[Entries with scene source code]
········

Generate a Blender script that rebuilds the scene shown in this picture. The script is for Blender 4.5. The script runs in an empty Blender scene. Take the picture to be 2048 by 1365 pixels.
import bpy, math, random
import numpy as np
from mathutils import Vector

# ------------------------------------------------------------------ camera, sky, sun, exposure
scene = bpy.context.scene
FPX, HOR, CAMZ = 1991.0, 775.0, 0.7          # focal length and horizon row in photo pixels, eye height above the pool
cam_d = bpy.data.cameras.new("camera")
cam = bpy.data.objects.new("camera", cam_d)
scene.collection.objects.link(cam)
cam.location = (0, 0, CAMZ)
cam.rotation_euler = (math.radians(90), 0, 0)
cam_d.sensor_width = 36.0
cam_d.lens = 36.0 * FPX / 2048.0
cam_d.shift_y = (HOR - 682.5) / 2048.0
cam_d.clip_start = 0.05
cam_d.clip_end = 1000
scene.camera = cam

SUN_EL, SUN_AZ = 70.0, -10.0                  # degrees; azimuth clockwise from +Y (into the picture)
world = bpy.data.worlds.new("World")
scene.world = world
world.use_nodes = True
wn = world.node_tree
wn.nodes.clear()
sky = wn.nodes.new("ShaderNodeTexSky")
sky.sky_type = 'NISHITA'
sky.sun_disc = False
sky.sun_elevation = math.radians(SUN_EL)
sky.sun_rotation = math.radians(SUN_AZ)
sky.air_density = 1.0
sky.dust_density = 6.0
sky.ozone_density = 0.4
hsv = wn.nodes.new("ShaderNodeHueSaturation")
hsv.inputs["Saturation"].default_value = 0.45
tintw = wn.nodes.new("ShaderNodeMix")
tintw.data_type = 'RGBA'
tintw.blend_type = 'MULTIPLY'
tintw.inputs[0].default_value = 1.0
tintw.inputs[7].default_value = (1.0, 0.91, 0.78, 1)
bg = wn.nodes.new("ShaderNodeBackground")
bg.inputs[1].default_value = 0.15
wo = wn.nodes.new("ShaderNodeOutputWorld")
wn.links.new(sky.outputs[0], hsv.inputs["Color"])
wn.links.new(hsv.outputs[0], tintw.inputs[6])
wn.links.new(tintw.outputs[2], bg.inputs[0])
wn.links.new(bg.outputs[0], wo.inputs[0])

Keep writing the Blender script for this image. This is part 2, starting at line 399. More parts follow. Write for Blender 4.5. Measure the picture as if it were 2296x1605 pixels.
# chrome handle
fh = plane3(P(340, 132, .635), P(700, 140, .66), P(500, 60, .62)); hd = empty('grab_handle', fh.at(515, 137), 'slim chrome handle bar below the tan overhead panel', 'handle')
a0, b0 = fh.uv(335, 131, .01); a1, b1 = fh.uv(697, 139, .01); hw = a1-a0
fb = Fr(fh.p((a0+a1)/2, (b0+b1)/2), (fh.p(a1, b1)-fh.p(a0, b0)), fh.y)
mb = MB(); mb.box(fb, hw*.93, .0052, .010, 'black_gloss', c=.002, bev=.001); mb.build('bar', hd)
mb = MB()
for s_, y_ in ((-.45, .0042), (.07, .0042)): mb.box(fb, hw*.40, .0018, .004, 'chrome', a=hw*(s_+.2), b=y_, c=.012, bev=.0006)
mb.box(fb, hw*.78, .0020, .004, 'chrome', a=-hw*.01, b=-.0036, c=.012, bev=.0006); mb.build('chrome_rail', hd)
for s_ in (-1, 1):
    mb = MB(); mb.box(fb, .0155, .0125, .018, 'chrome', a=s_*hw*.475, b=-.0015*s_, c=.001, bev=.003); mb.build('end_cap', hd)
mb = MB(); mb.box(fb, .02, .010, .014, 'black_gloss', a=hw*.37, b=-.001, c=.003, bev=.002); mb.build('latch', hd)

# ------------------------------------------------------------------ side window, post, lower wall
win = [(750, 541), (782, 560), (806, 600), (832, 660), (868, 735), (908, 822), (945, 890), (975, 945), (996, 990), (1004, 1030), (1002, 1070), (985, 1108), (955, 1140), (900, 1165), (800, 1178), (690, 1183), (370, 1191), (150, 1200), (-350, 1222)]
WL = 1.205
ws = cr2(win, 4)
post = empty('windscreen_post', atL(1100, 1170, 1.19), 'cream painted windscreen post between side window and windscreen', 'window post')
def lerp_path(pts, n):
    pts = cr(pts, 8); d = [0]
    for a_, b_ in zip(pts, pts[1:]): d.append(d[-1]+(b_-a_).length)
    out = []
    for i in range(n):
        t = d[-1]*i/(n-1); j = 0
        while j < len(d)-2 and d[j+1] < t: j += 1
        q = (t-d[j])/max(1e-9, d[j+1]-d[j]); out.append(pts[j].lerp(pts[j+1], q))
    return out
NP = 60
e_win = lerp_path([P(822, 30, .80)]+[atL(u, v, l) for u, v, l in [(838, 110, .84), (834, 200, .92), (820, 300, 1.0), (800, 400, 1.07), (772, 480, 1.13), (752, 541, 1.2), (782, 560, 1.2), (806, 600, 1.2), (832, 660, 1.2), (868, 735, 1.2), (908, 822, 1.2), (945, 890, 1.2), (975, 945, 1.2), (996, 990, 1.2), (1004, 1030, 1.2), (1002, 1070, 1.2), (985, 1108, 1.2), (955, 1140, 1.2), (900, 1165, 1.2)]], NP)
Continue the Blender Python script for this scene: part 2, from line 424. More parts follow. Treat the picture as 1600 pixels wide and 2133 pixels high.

········

WHAT THE TASK REQUIRES
All of the entries above need to be reproduced exactly.

EXERCISE RESPONSE
Generate a Blender script that rebuilds the scene shown in this picture. The script is for Blender 4.5. The script runs in an empty Blender scene. Take the picture to be 2048 by 1365 pixels.
import bpy, math, random
import numpy as np
from mathutils import Vector

# ------------------------------------------------------------------ camera, sky, sun, exposure
scene = bpy.context.scene
FPX, HOR, CAMZ = 1991.0, 775.0, 0.7          # focal length and horizon row in photo pixels, eye height above the pool
cam_d = bpy.data.cameras.new("camera")
cam = bpy.data.objects.new("camera", cam_d)
scene.collection.objects.link(cam)
cam.location = (0, 0, CAMZ)
cam.rotation_euler = (math.radians(90), 0, 0)
cam_d.sensor_width = 36.0
cam_d.lens = 36.0 * FPX / 2048.0
cam_d.shift_y = (HOR - 682.5) / 2048.0
cam_d.clip_start = 0.05
cam_d.clip_end = 1000
scene.camera = cam

SUN_EL, SUN_AZ = 70.0, -10.0                  # degrees; azimuth clockwise from +Y (into the picture)
world = bpy.data.worlds.new("World")
scene.world = world
world.use_nodes = True
wn = world.node_tree
wn.nodes.clear()
sky = wn.nodes.new("ShaderNodeTexSky")
sky.sky_type = 'NISHITA'
sky.sun_disc = False
sky.sun_elevation = math.radians(SUN_EL)
sky.sun_rotation = math.radians(SUN_AZ)
sky.air_density = 1.0
sky.dust_density = 6.0
sky.ozone_density = 0.4
hsv = wn.nodes.new("ShaderNodeHueSaturation")
hsv.inputs["Saturation"].default_value = 0.45
tintw = wn.nodes.new("ShaderNodeMix")
tintw.data_type = 'RGBA'
tintw.blend_type = 'MULTIPLY'
tintw.inputs[0].default_value = 1.0
tintw.inputs[7].default_value = (1.0, 0.91, 0.78, 1)
bg = wn.nodes.new("ShaderNodeBackground")
bg.inputs[1].default_value = 0.15
wo = wn.nodes.new("ShaderNodeOutputWorld")
wn.links.new(sky.outputs[0], hsv.inputs["Color"])
wn.links.new(hsv.outputs[0], tintw.inputs[6])
wn.links.new(tintw.outputs[2], bg.inputs[0])
wn.links.new(bg.outputs[0], wo.inputs[0])

Keep writing the Blender script for this image. This is part 2, starting at line 399. More parts follow. Write for Blender 4.5. Measure the picture as if it were 2296x1605 pixels.
# chrome handle
fh = plane3(P(340, 132, .635), P(700, 140, .66), P(500, 60, .62)); hd = empty('grab_handle', fh.at(515, 137), 'slim chrome handle bar below the tan overhead panel', 'handle')
a0, b0 = fh.uv(335, 131, .01); a1, b1 = fh.uv(697, 139, .01); hw = a1-a0
fb = Fr(fh.p((a0+a1)/2, (b0+b1)/2), (fh.p(a1, b1)-fh.p(a0, b0)), fh.y)
mb = MB(); mb.box(fb, hw*.93, .0052, .010, 'black_gloss', c=.002, bev=.001); mb.build('bar', hd)
mb = MB()
for s_, y_ in ((-.45, .0042), (.07, .0042)): mb.box(fb, hw*.40, .0018, .004, 'chrome', a=hw*(s_+.2), b=y_, c=.012, bev=.0006)
mb.box(fb, hw*.78, .0020, .004, 'chrome', a=-hw*.01, b=-.0036, c=.012, bev=.0006); mb.build('chrome_rail', hd)
for s_ in (-1, 1):
    mb = MB(); mb.box(fb, .0155, .0125, .018, 'chrome', a=s_*hw*.475, b=-.0015*s_, c=.001, bev=.003); mb.build('end_cap', hd)
mb = MB(); mb.box(fb, .02, .010, .014, 'black_gloss', a=hw*.37, b=-.001, c=.003, bev=.002); mb.build('latch', hd)

# ------------------------------------------------------------------ side window, post, lower wall
win = [(750, 541), (782, 560), (806, 600), (832, 660), (868, 735), (908, 822), (945, 890), (975, 945), (996, 990), (1004, 1030), (1002, 1070), (985, 1108), (955, 1140), (900, 1165), (800, 1178), (690, 1183), (370, 1191), (150, 1200), (-350, 1222)]
WL = 1.205
ws = cr2(win, 4)
post = empty('windscreen_post', atL(1100, 1170, 1.19), 'cream painted windscreen post between side window and windscreen', 'window post')
def lerp_path(pts, n):
    pts = cr(pts, 8); d = [0]
    for a_, b_ in zip(pts, pts[1:]): d.append(d[-1]+(b_-a_).length)
    out = []
    for i in range(n):
        t = d[-1]*i/(n-1); j = 0
        while j < len(d)-2 and d[j+1] < t: j += 1
        q = (t-d[j])/max(1e-9, d[j+1]-d[j]); out.append(pts[j].lerp(pts[j+1], q))
    return out
NP = 60
e_win = lerp_path([P(822, 30, .80)]+[atL(u, v, l) for u, v, l in [(838, 110, .84), (834, 200, .92), (820, 300, 1.0), (800, 400, 1.07), (772, 480, 1.13), (752, 541, 1.2), (782, 560, 1.2), (806, 600, 1.2), (832, 660, 1.2), (868, 735, 1.2), (908, 822, 1.2), (945, 890, 1.2), (975, 945, 1.2), (996, 990, 1.2), (1004, 1030, 1.2), (1002, 1070, 1.2), (985, 1108, 1.2), (955, 1140, 1.2), (900, 1165, 1.2)]], NP)
Continue the Blender Python script for this scene: part 2, from line 424. More parts follow. Treat the picture as 1600 pixels wide and 2133 pixels high.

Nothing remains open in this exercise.